## WRITTEN REQUEST
Make an exact copy of all the entries below, with the pictures left out.

## RECORDS SHOWN
=-=-=

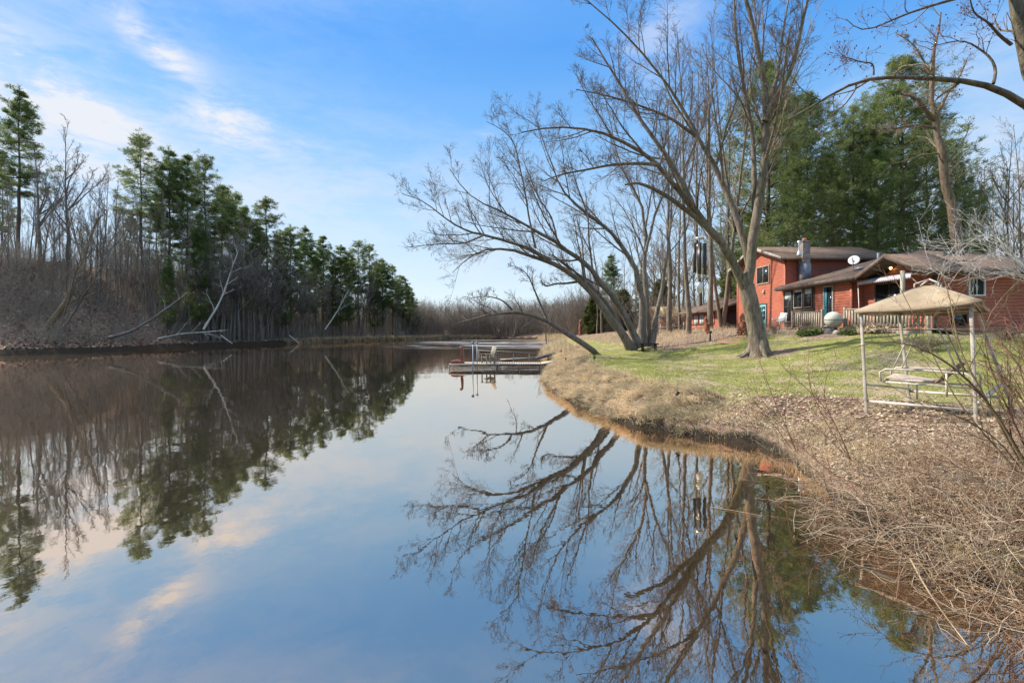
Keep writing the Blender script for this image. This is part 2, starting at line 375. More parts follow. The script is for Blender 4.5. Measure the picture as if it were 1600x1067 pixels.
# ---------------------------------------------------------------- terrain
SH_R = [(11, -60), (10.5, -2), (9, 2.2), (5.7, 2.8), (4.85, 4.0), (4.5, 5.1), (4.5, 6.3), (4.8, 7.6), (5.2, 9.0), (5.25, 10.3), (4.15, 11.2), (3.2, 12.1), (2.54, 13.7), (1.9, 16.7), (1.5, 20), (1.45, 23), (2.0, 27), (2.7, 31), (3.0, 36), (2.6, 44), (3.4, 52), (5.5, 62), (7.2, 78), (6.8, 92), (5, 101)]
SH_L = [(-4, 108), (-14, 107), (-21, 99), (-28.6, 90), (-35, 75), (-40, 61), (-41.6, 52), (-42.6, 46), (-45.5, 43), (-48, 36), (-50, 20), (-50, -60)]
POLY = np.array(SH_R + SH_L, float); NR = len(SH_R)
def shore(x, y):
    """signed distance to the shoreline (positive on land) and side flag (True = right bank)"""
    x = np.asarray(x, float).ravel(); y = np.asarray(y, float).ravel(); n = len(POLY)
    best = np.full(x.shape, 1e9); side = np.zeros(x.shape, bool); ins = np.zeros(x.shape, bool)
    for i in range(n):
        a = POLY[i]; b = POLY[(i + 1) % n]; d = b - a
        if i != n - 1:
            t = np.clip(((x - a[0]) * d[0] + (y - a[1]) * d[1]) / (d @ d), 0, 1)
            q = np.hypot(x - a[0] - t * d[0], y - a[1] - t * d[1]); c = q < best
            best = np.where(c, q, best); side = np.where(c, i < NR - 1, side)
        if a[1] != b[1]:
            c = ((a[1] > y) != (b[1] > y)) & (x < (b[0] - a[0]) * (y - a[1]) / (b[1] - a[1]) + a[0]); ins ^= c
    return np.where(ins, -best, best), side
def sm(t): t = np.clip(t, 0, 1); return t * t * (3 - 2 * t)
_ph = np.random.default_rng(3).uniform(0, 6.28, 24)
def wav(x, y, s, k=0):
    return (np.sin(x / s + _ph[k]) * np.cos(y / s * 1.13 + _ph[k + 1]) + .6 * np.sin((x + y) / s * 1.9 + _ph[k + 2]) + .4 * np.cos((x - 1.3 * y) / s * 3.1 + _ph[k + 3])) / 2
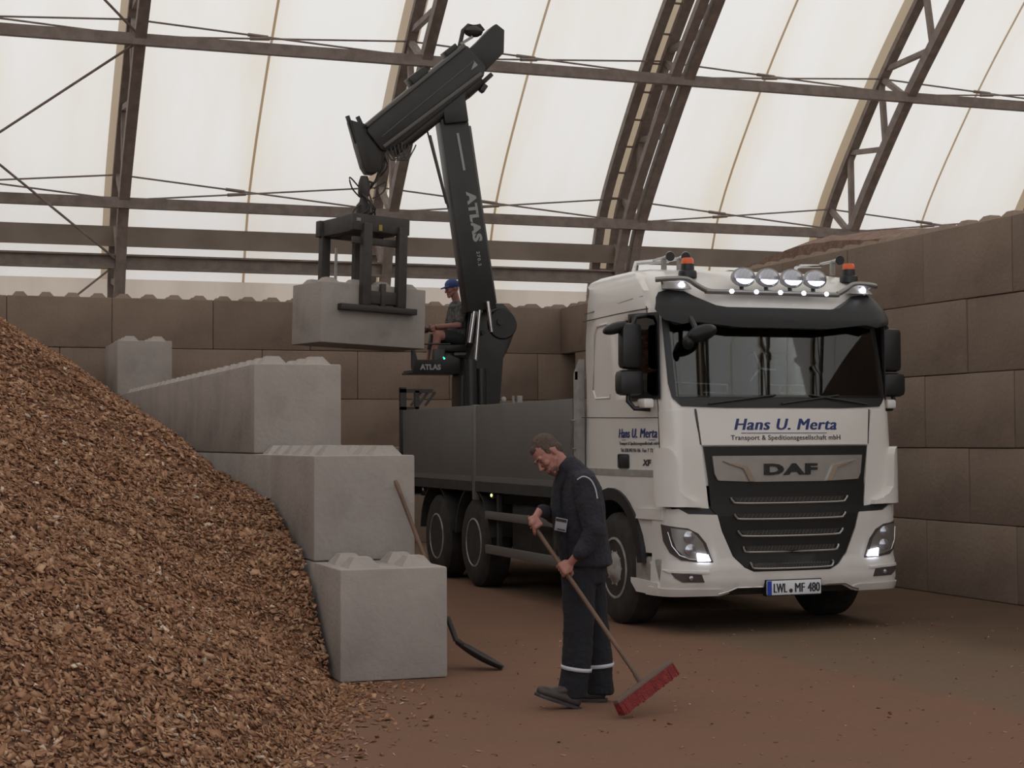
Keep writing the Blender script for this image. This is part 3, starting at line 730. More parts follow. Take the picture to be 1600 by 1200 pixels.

=-=-=

## RESPONSE TO THE TASK
Keep writing the Blender script for this image. This is part 2, starting at line 375. More parts follow. The script is for Blender 4.5. Measure the picture as if it were 1600x1067 pixels.
# ---------------------------------------------------------------- terrain
SH_R = [(11, -60), (10.5, -2), (9, 2.2), (5.7, 2.8), (4.85, 4.0), (4.5, 5.1), (4.5, 6.3), (4.8, 7.6), (5.2, 9.0), (5.25, 10.3), (4.15, 11.2), (3.2, 12.1), (2.54, 13.7), (1.9, 16.7), (1.5, 20), (1.45, 23), (2.0, 27), (2.7, 31), (3.0, 36), (2.6, 44), (3.4, 52), (5.5, 62), (7.2, 78), (6.8, 92), (5, 101)]
SH_L = [(-4, 108), (-14, 107), (-21, 99), (-28.6, 90), (-35, 75), (-40, 61), (-41.6, 52), (-42.6, 46), (-45.5, 43), (-48, 36), (-50, 20), (-50, -60)]
POLY = np.array(SH_R + SH_L, float); NR = len(SH_R)
def shore(x, y):
    """signed distance to the shoreline (positive on land) and side flag (True = right bank)"""
    x = np.asarray(x, float).ravel(); y = np.asarray(y, float).ravel(); n = len(POLY)
    best = np.full(x.shape, 1e9); side = np.zeros(x.shape, bool); ins = np.zeros(x.shape, bool)
    for i in range(n):
        a = POLY[i]; b = POLY[(i + 1) % n]; d = b - a
        if i != n - 1:
            t = np.clip(((x - a[0]) * d[0] + (y - a[1]) * d[1]) / (d @ d), 0, 1)
            q = np.hypot(x - a[0] - t * d[0], y - a[1] - t * d[1]); c = q < best
            best = np.where(c, q, best); side = np.where(c, i < NR - 1, side)
        if a[1] != b[1]:
            c = ((a[1] > y) != (b[1] > y)) & (x < (b[0] - a[0]) * (y - a[1]) / (b[1] - a[1]) + a[0]); ins ^= c
    return np.where(ins, -best, best), side
def sm(t): t = np.clip(t, 0, 1); return t * t * (3 - 2 * t)
_ph = np.random.default_rng(3).uniform(0, 6.28, 24)
def wav(x, y, s, k=0):
    return (np.sin(x / s + _ph[k]) * np.cos(y / s * 1.13 + _ph[k + 1]) + .6 * np.sin((x + y) / s * 1.9 + _ph[k + 2]) + .4 * np.cos((x - 1.3 * y) / s * 3.1 + _ph[k + 3])) / 2
Keep writing the Blender script for this image. This is part 3, starting at line 730. More parts follow. Take the picture to be 1600 by 1200 pixels.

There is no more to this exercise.